Task instructions: Starting at the first line of the data, print each line verbatim up to and including the line bearing "return newobj(name, me, mat, parent, mw)", omitting pictures.

Source material:
★ ★ ★ ★ ★

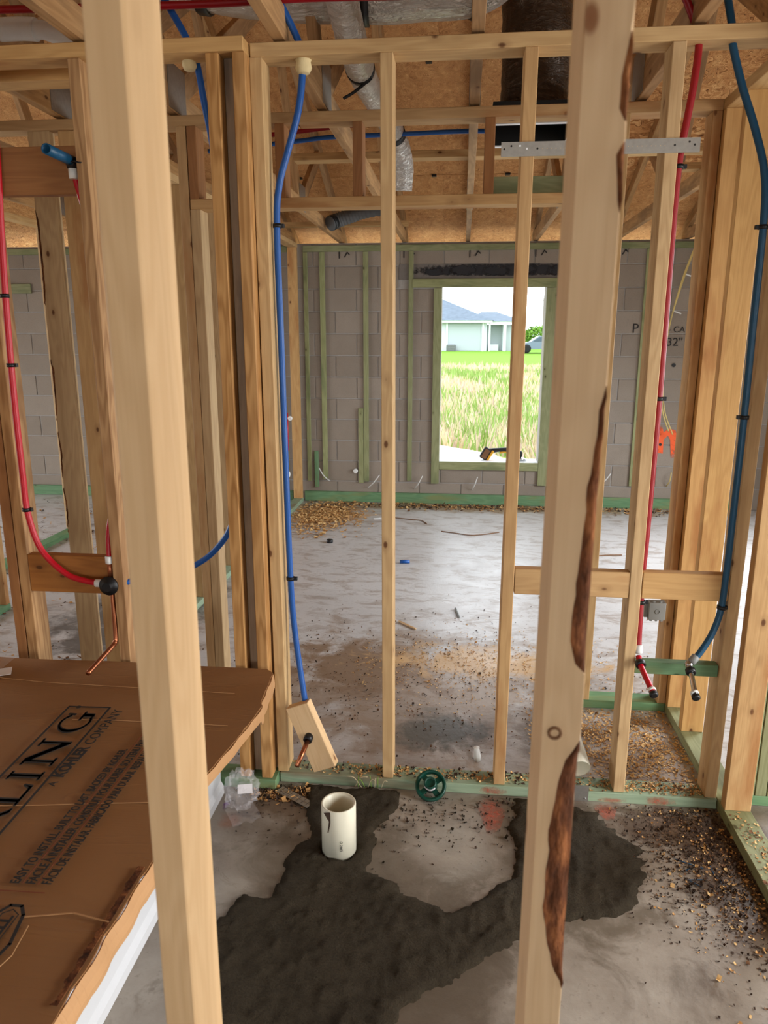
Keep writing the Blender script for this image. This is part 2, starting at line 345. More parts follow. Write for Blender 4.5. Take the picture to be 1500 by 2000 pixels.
def text(parent, name, body, size, mw, mat, length=None, weight=0.0, depth=0.0005):
    cu = bpy.data.curves.new(name, 'FONT'); cu.body = body; cu.size = size; cu.extrude = depth; cu.offset = weight; cu.resolution_u = 3
    o = bpy.data.objects.new(name, cu); COL.objects.link(o)
    dg = bpy.context.evaluated_depsgraph_get(); me = bpy.data.meshes.new_from_object(o.evaluated_get(dg)); bpy.data.objects.remove(o)
    xs = [v.co.x for v in me.vertices]
    if length:
        k = length / (max(xs) - min(xs))
        for v in me.vertices: v.co.x *= k
    me.materials.clear()
    return newobj(name, me, mat, parent, mw)

# ================================================================== SETTING
TOPZ = 2.391; PT = 2.429
floor = box(None, 'floor', -7, 4.4, -8.1, 7.27, -0.15, 0.0, 'concrete_slab', axis=2, bev=0); floor['kind'] = 'structure'
floor.matrix_basis = Matrix.Translation((0, 0, 0)); floor.data.transform(Matrix.Translation((-1.3, -0.415, -0.075)))
# ground outside
def gz(y): 
    t = max(0.0, min(1.0, (y - 12) / 28)); t2 = max(0.0, (y - 40) / 22)
    return -0.2 + 0.22 * t * t * (3 - 2 * t) + 0.46 * min(t2, 1.5)
vs = []; fs = []; ys = [-40, -8.2, 7.3, 9.5, 12] + [14 + 2 * i for i in range(40)] + [140, 260]; xs = [-120, -40, -20, -8, 0, 8, 20, 40, 120]
for y in ys:
    for x in xs: vs.append((x, y, gz(y)))
for j in range(len(ys) - 1):
    for i in range(len(xs) - 1): a = j * len(xs) + i; fs.append((a, a + 1, a + 1 + len(xs), a + len(xs)))
me = bpy.data.meshes.new('ground'); me.from_pydata(vs, [], fs); newobj('ground', me, 'field_ground', kind='structure')

# back block wall with window
YW = 7.07; WX0, WX1, WZ0, WZ1 = -0.205, 0.742, 0.41, 2.032
bm = bmesh.new()
def addbox(bm, x0, x1, y0, y1, z0, z1):
    r = bmesh.ops.create_cube(bm, size=1)['verts']
    bmesh.ops.scale(bm, vec=(x1 - x0, y1 - y0, z1 - z0), verts=r); bmesh.ops.translate(bm, vec=((x0 + x1) / 2, (y0 + y1) / 2, (z0 + z1) / 2), verts=r)
for a in ((-6.6, WX0, 0, 2.432), (WX1, 3.4, 0, 2.432), (WX0, WX1, 0, WZ0 - 0.03), (WX0, WX1, WZ1 + 0.06, 2.432)):
    addbox(bm, a[0], a[1], YW + 0.007, YW + 0.19, a[2], a[3])
me = bpy.data.meshes.new('wall_back'); bm.to_mesh(me); bm.free()
wall = newobj('wall_back', me, 'mortar_joint', kind='structure')
CH = 0.2027
for k in range(12):
    z1 = 2.432 - CH * k; z0 = z1 - CH; off = 0.0 if k % 2 == 0 else 0.2032
    x = -1.004 + off - 0.4064 * 14
    while x < 3.3:
        segs = [(x, x + 0.4064)]; x += 0.4064
        zc = (z0 + z1) / 2; out = []
        for a, b_ in segs:
            if 2.1 < zc < 2.26 and a < 1.15 and b_ > -0.61:           # lintel course
                if a < -0.61: out.append((a, -0.61))
                if b_ > 1.15: out.append((1.15, b_))
            elif WZ0 - 0.02 < zc < 2.05 and a < WX1 and b_ > WX0:
                if a < WX0 - 0.05: out.append((a, WX0))
                if b_ > WX1 + 0.05: out.append((WX1, b_))
            else: out.append((a, b_))
        for a, b_ in out:
            if b_ - a < 0.04 or b_ < -5.2: continue
            j = random.uniform(-0.0015, 0.0015)
            box(wall, 'block', a + 0.005, b_ - 0.005, YW + j, YW + 0.05 + j, z0 + 0.005, z1 - 0.005, 'concrete_block', axis=2, bev=0.003)
box(wall, 'lintel', -0.605, 1.145, YW - 0.002, YW + 0.19, 2.105, 2.245, 'lintel', axis=0, label='dark-smeared precast lintel over window')
def flat(parent, name, poly, y, mat, label=None):       # patch on the wall facing the room
    return multi(parent, name, [(poly, 0.0008)], Matrix.Translation((0, y, 0)) @ Matrix.Rotation(math.radians(90), 4, 'X'), mat, label)
flat(wall, 'tar_smear', [(-.5, 2.135), (1.12, 2.13), (1.12, 2.242), (-.5, 2.236)], YW - 0.003, 'tar_smear')
for x0, x1, z0, z1 in ((-0.38, -0.2, 2.14, 2.21), (-0.16, 0.12, 2.145, 2.235), (0.14, 0.42, 2.14, 2.225), (0.44, 0.66, 2.15, 2.23), (0.72, 1.1, 2.13, 2.24)):
    flat(wall, 'tar_smear', [(x0, z0), (x1 - .03, z0 - .005), (x1, z1 - .02), (x1 - .04, z1), (x0 + .03, z1 - .01)], YW - 0.0035, 'tar_smear')
# pressure treated nailers and furring strips on the block wall
T = 0.02
box(wall, 'nailer', -1.5, 3.3, YW - 0.022, YW - 0.002, 2.357, 2.411, 'treated', axis=0)
box(wall, 'nailer', -5.2, -1.65, YW - 0.022, YW - 0.002, 2.357, 2.411, 'treated', axis=0)
for x0, x1, zb in ((-1.346, -1.297, 0.223), (-0.937, -0.889, 0.204), (-0.514, -0.47, 0.222), (1.6, 1.65, 0.213), (-1.5, -1.46, 0.2), (2.02, 2.06, 0.2)):
    box(wall, 'furring_strip', x0, x1, YW - T, YW - 0.002, zb, 2.355, 'treated')
box(wall, 'furring_strip', -0.99, -0.942, YW - T, YW - 0.002, 0.19, 0.924, 'treated', label='short treated strip beside a long one')
box(wall, 'furring_strip', -1.43, -1.39, YW - T, YW - 0.002, 0.14, 0.5, 'treated_green')
for x0, x1 in ((-1.53, 2.6),):
    box(wall, 'base_board', x0, x1, YW - 0.04, YW - 0.002, 0.002, 0.1, 'treated_green', axis=0, label='bright green treated board along the floor')
box(wall, 'base_board', -5.0, -1.65, YW - 0.04, YW - 0.002, 0.002, 0.1, 'treated_green', axis=0)
box(wall, 'furring_block', -4.52, -4.2, YW - 0.022, YW - 0.002, 2.0, 2.09, 'treated')
# window opening: buck boards, jamb faces and a pale sill
win = box(None, 'window_1', -0.28, WX0, YW - 0.026, YW - 0.002, 0.2, 2.03, 'treated', axis=2); win['kind'] = 'structure'
box(win, 'buck_board', WX1, WX1 + 0.09, YW - 0.026, YW - 0.002, 0.2, 2.03, 'treated')
box(win, 'buck_board', -0.478, 1.16, YW - 0.028, YW - 0.002, 2.034, 2.111, 'treated', axis=0)
box(win, 'buck_board', WX0 + .002, WX1 - .002, YW - 0.026, YW - 0.002, 0.342, 0.418, 'treated', axis=0)
box(win, 'jamb', WX0 - 0.012, WX0 - 0.001, YW, YW + 0.2, 0.42, 2.03, 'trim_white', bev=0)
box(win, 'jamb', WX1 + 0.001, WX1 + 0.012, YW, YW + 0.2, 0.42, 2.03, 'trim_white', bev=0)
box(win, 'sill', WX0, WX1, YW, YW + 0.24, 0.37, 0.419, 'trim_white', axis=0)
# writing and marks on the block wall
Wm = Matrix.Translation((0, YW - 0.005, 0)) @ Matrix.Rotation(math.radians(90), 4, 'X')
def wallmark(pts, wd, mat='ink', x=0, z=0): return multi(wall, 'pen_mark', stroke([(x + a, z + b_) for a, b_ in pts], wd), Wm, mat)
text(wall, 'lettering', 'CA', 0.075, Matrix.Translation((1.885, YW - 0.004, 1.635)) @ Matrix.Rotation(math.radians(90), 4, 'X'), 'ink')
text(wall, 'lettering', '32"', 0.105, Matrix.Translation((1.835, YW - 0.004, 1.515)) @ Matrix.Rotation(math.radians(90), 4, 'X'), 'ink')
text(wall, 'lettering', 'P', 0.12, Matrix.Translation((1.52, YW - 0.004, 1.63)) @ Matrix.Rotation(math.radians(90), 4, 'X'), 'ink')
wallmark([(1.86, 1.655), (1.82, 1.65), (1.82, 1.7)], 0.006)
for cx in (-1.16, -0.56, 0.04, 0.63, 1.34):
    Wn = Matrix.Translation((0, YW - 0.0235, 0)) @ Matrix.Rotation(math.radians(90), 4, 'X')
    multi(wall, 'pen_mark', stroke([(cx, 2.3), (cx, 2.355)], 0.01), Wm, 'ink'); multi(wall, 'pen_mark', stroke([(cx + .05, 2.31), (cx + .075, 2.35), (cx + .095, 2.33)], 0.01), Wm, 'ink')
wallmark([(0.90, 2.0), (0.87, 1.93), (0.89, 1.86), (0.95, 1.86)], 0.006); wallmark([(0.86, 1.7), (0.9, 1.66), (0.87, 1.58)], 0.006); wallmark([(0.85, 1.5), (0.82, 1.46), (0.86, 1.42), (0.89, 1.47), (0.85, 1.5)], 0.006)
multi(wall, 'spray_mark', [([(1.80, .54), (1.89, .53), (1.885, .66), (1.92, .70), (1.945, .66), (1.965, .49), (2.02, .49), (2.02, .66), (1.985, .75), (1.93, .765), (1.88, .73), (1.86, .79), (1.81, .78)], .0006)], Wm, 'spray_orange', label='orange spray paint mark on block')
for x, z, r in ((1.916, 1.344, 0.018), (1.859, 0.614, 0.014)):
    lathe(wall, 'drilled_hole', [(0.0, 0.0), (r, 0.0), (r, 0.004)], (x, YW - 0.007, z), (0, 1, 0), 'black_plastic', seg=14)
lathe(wall, 'pipe_cap', [(0.022, 0), (0.022, 0.03), (0.0, 0.034)], (-1.02, YW - 0.003, 0.31), (0, -1, 0), 'white_plastic', seg=14)
for x, z, dx in ((-1.28, 0.26, -0.1), (-0.9, 0.2, 0.12), (-0.44, 0.2, 0.08), (0.12, 0.2, 0.05), (1.3, 0.26, 0.12), (1.95, 0.28, 0.02)):
    tube(wall, 'wire_stub', [(x, YW - 0.005, z - 0.06), (x + dx * .5, YW - 0.06, z), (x + dx, YW - 0.05, z + 0.08)], 0.005, 'cable_yellow' if dx == .02 else 'white_plastic', seg=6, n=3)

# other outer walls of the house, with the openings the light comes through
def outer(name, rects, axis, c0, c1):
    bm = bmesh.new()
    for a, b_, z0, z1 in rects:
        if axis == 'x': addbox(bm, a, b_, c0, c1, z0, z1)
        else: addbox(bm, c0, c1, a, b_, z0, z1)
    me = bpy.data.meshes.new(name); bm.to_mesh(me); bm.free(); newobj(name, me, 'concrete_block', kind='structure')
def holes(a, b_, hs, top=2.432):
    out = []; x = a
    for h0, h1, z0, z1 in hs:
        out += [(x, h0, 0, top), (h0, h1, z1, top)] + ([(h0, h1, 0, z0)] if z0 > 0 else []); x = h1
    return out + [(x, b_, 0, top)]
outer('wall_right', holes(-8.1, YW, [(-4.5, -2.5, .9, 2.1), (0.2, 1.9, 0, 2.1), (4.4, 6.0, .8, 2.1)]), 'y', 3.5, 3.7)
outer('wall_left', holes(-8.1, YW, [(-3.5, -1.5, .9, 2.1), (2.9, 5.5, 0, 2.1)]), 'y', -6.8, -6.6)
outer('wall_front', holes(-6.6, 3.5, [(-5.0, -3.4, .9, 2.1), (-1.8, 3.2, 0, 2.2)]), 'x', -8.1, -7.9)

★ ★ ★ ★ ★

Answer to the exercise:
Keep writing the Blender script for this image. This is part 2, starting at line 345. More parts follow. Write for Blender 4.5. Take the picture to be 1500 by 2000 pixels.
def text(parent, name, body, size, mw, mat, length=None, weight=0.0, depth=0.0005):
    cu = bpy.data.curves.new(name, 'FONT'); cu.body = body; cu.size = size; cu.extrude = depth; cu.offset = weight; cu.resolution_u = 3
    o = bpy.data.objects.new(name, cu); COL.objects.link(o)
    dg = bpy.context.evaluated_depsgraph_get(); me = bpy.data.meshes.new_from_object(o.evaluated_get(dg)); bpy.data.objects.remove(o)
    xs = [v.co.x for v in me.vertices]
    if length:
        k = length / (max(xs) - min(xs))
        for v in me.vertices: v.co.x *= k
    me.materials.clear()
    return newobj(name, me, mat, parent, mw)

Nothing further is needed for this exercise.